→ EXERCISE BRIEF:
Exactly the lines from the start of the data through the line containing "strip_left('corner_band', 3.70, 3.83, M['band'], .01)" should be output, with both ends kept and nothing added.
:: SOURCE DATA
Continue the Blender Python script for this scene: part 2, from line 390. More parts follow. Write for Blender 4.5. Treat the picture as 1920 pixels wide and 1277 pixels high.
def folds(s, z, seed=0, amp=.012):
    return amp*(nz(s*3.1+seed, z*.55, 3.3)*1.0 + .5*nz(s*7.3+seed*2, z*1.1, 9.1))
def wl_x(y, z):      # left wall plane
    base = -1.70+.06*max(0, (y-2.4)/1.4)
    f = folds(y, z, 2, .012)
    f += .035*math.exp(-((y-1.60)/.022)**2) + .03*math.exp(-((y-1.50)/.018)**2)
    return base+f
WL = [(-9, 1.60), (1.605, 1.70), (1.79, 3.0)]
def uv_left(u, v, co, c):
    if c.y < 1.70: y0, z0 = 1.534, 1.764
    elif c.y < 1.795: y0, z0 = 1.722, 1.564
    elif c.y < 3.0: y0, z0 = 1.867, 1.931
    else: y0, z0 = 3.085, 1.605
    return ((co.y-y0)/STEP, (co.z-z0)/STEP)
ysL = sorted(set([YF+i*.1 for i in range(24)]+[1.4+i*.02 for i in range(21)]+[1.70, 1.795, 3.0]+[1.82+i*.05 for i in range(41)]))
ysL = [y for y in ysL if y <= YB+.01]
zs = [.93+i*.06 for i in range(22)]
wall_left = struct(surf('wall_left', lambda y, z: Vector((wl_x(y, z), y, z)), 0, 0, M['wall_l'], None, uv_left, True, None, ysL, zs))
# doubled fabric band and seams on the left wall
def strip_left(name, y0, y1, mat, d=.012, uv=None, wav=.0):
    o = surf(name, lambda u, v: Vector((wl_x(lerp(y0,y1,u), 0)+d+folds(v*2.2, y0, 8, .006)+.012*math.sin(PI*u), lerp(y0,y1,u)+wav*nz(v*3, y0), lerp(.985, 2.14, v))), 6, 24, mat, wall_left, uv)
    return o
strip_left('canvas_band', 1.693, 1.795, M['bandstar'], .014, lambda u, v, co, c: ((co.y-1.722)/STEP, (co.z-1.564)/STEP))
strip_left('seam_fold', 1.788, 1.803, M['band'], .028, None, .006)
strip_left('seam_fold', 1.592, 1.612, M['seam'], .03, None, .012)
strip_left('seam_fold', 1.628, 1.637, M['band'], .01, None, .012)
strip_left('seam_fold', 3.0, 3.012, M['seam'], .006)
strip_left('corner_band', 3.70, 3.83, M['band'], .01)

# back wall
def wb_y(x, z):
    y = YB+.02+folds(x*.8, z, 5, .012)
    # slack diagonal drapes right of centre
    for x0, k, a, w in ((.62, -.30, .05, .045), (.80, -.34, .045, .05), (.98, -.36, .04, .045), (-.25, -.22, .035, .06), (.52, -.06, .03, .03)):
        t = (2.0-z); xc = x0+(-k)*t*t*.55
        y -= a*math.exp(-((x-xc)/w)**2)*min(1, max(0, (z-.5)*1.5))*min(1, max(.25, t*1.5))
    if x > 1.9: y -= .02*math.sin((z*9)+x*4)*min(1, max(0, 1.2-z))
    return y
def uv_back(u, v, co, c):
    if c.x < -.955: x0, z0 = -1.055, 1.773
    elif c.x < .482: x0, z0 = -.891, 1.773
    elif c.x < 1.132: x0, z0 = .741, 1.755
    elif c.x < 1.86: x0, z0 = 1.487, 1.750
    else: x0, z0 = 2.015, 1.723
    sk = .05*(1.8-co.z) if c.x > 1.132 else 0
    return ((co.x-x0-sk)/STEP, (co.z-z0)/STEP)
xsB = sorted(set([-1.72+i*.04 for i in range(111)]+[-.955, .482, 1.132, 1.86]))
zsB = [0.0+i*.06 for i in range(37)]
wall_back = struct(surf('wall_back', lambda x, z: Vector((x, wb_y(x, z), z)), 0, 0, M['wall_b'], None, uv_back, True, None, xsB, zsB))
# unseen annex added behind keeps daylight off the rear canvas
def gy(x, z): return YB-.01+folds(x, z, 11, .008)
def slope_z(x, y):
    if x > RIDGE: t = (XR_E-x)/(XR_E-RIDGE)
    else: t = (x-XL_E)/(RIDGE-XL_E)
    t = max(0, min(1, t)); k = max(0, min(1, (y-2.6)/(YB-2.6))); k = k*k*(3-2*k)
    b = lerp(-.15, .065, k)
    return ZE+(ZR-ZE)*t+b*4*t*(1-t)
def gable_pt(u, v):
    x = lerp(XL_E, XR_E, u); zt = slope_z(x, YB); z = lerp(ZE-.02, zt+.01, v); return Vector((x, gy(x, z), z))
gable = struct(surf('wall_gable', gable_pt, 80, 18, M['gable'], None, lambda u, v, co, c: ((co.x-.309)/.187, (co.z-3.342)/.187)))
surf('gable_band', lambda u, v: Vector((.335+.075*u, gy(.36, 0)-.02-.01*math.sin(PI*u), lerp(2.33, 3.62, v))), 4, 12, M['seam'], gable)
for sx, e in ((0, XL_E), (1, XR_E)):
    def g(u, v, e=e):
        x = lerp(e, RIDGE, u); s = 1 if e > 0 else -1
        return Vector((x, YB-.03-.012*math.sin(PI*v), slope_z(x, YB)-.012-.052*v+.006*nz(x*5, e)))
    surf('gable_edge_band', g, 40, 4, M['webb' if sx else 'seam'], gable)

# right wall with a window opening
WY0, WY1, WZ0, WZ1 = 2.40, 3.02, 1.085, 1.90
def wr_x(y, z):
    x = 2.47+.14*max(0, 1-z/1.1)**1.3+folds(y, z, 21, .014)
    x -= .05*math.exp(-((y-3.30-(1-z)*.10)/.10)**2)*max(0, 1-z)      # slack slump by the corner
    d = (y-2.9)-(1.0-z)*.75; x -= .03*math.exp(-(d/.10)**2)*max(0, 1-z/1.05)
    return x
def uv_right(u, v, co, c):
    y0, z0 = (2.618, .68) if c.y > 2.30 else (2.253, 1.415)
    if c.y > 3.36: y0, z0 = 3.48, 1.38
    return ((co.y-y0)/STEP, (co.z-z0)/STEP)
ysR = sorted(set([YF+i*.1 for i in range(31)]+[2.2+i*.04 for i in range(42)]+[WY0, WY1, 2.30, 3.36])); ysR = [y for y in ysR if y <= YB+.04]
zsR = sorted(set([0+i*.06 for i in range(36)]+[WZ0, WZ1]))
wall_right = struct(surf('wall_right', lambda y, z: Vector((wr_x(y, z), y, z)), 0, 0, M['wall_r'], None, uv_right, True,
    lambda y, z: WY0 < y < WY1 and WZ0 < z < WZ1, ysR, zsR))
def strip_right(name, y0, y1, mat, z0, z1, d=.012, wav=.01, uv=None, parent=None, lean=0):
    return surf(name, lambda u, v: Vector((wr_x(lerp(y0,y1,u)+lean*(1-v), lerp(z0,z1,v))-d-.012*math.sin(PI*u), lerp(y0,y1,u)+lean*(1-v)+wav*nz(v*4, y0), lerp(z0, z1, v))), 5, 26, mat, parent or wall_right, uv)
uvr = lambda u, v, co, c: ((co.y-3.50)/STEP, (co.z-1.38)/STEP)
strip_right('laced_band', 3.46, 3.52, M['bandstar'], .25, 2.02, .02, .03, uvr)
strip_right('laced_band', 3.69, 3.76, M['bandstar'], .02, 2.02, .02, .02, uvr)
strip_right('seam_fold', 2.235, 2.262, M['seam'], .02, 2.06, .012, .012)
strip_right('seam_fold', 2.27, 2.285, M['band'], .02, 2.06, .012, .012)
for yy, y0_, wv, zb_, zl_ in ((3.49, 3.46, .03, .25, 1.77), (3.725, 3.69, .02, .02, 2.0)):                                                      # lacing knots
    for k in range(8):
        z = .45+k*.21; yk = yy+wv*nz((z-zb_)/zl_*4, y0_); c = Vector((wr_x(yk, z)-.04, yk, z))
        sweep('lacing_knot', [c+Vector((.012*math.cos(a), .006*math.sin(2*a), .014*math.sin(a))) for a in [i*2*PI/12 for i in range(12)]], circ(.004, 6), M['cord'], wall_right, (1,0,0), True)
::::
→ RESPONSE:
Continue the Blender Python script for this scene: part 2, from line 390. More parts follow. Write for Blender 4.5. Treat the picture as 1920 pixels wide and 1277 pixels high.
def folds(s, z, seed=0, amp=.012):
    return amp*(nz(s*3.1+seed, z*.55, 3.3)*1.0 + .5*nz(s*7.3+seed*2, z*1.1, 9.1))
def wl_x(y, z):      # left wall plane
    base = -1.70+.06*max(0, (y-2.4)/1.4)
    f = folds(y, z, 2, .012)
    f += .035*math.exp(-((y-1.60)/.022)**2) + .03*math.exp(-((y-1.50)/.018)**2)
    return base+f
WL = [(-9, 1.60), (1.605, 1.70), (1.79, 3.0)]
def uv_left(u, v, co, c):
    if c.y < 1.70: y0, z0 = 1.534, 1.764
    elif c.y < 1.795: y0, z0 = 1.722, 1.564
    elif c.y < 3.0: y0, z0 = 1.867, 1.931
    else: y0, z0 = 3.085, 1.605
    return ((co.y-y0)/STEP, (co.z-z0)/STEP)
ysL = sorted(set([YF+i*.1 for i in range(24)]+[1.4+i*.02 for i in range(21)]+[1.70, 1.795, 3.0]+[1.82+i*.05 for i in range(41)]))
ysL = [y for y in ysL if y <= YB+.01]
zs = [.93+i*.06 for i in range(22)]
wall_left = struct(surf('wall_left', lambda y, z: Vector((wl_x(y, z), y, z)), 0, 0, M['wall_l'], None, uv_left, True, None, ysL, zs))
# doubled fabric band and seams on the left wall
def strip_left(name, y0, y1, mat, d=.012, uv=None, wav=.0):
    o = surf(name, lambda u, v: Vector((wl_x(lerp(y0,y1,u), 0)+d+folds(v*2.2, y0, 8, .006)+.012*math.sin(PI*u), lerp(y0,y1,u)+wav*nz(v*3, y0), lerp(.985, 2.14, v))), 6, 24, mat, wall_left, uv)
    return o
strip_left('canvas_band', 1.693, 1.795, M['bandstar'], .014, lambda u, v, co, c: ((co.y-1.722)/STEP, (co.z-1.564)/STEP))
strip_left('seam_fold', 1.788, 1.803, M['band'], .028, None, .006)
strip_left('seam_fold', 1.592, 1.612, M['seam'], .03, None, .012)
strip_left('seam_fold', 1.628, 1.637, M['band'], .01, None, .012)
strip_left('seam_fold', 3.0, 3.012, M['seam'], .006)
strip_left('corner_band', 3.70, 3.83, M['band'], .01)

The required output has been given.